The company has been waiting for a large award from a major foreign customer, and the delay “has caused a lot of internal problems,” said Brian J. Butler, a research analyst with Friedman, Billings, Ramsey & Co. Inc. in Arlington.

“The ammunition business is lumpy in nature, but historically, they’ve been able to smooth it out,” Mr. Butler said. “This delay has been pretty meaningful.”

Last month, the company refinanced $30 million in debt and settled default claims with creditors.

In its most recent financial results for the first quarter ended March 31, Allied Defense reported a loss of $17.9 million ($2.76 per share) compared with a loss of $3.7 million (62 cents) a year ago.

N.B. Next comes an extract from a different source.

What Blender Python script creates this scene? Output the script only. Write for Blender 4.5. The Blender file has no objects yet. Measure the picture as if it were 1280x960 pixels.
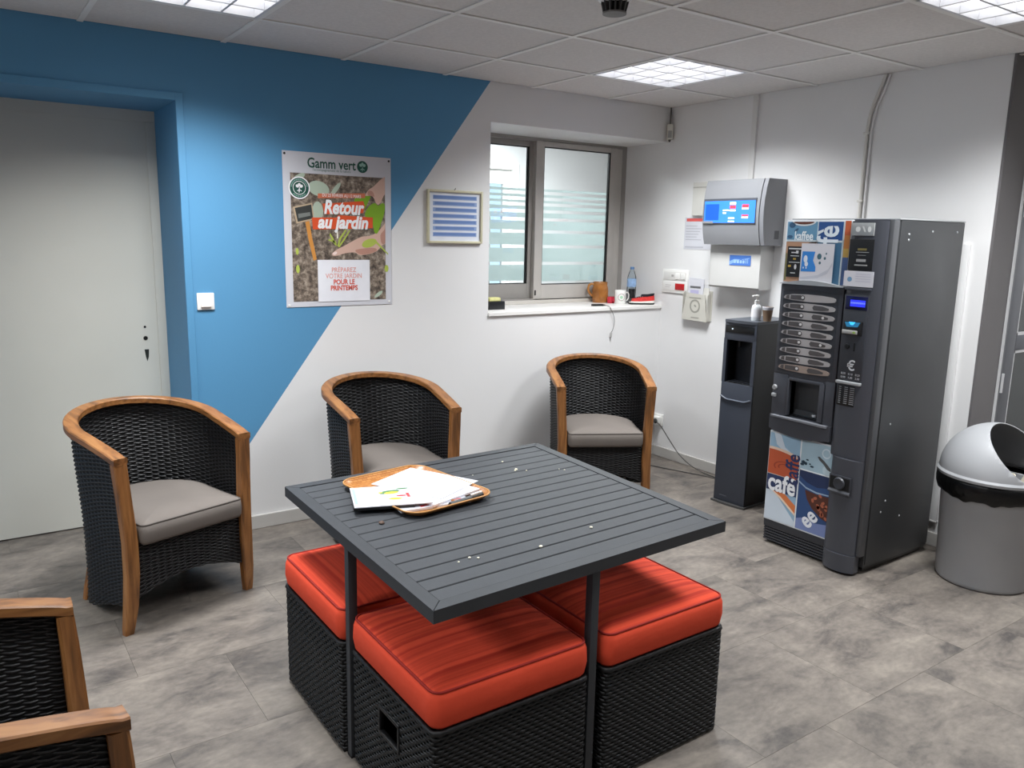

Allied Defense “has always been a company with great opportunities in front of it,” said Mr. Butler, whose company doesn’t have an investment banking relationship with the firm.

But the company, whose ammunitions business abroad focuses on niche artillery such as 90 mm, needs to do a better job of executing on other segments such as its newer U.S. subsidiary, MECAR U.S.A., and its battlefield effects business, which simulates the flash, noise and smoke of battle, he said.

“They really need to make the effort and go to all the base commanders and say, ‘Look, this is a better product than you have and the money is out there to buy it,’ ” Mr. Butler said. “It’s been a tough one, but I really feel at some level they’ve moved past the low point and are kind of on the up-cycle, but it’s going to take some time for them to rebuild confidence with investors.”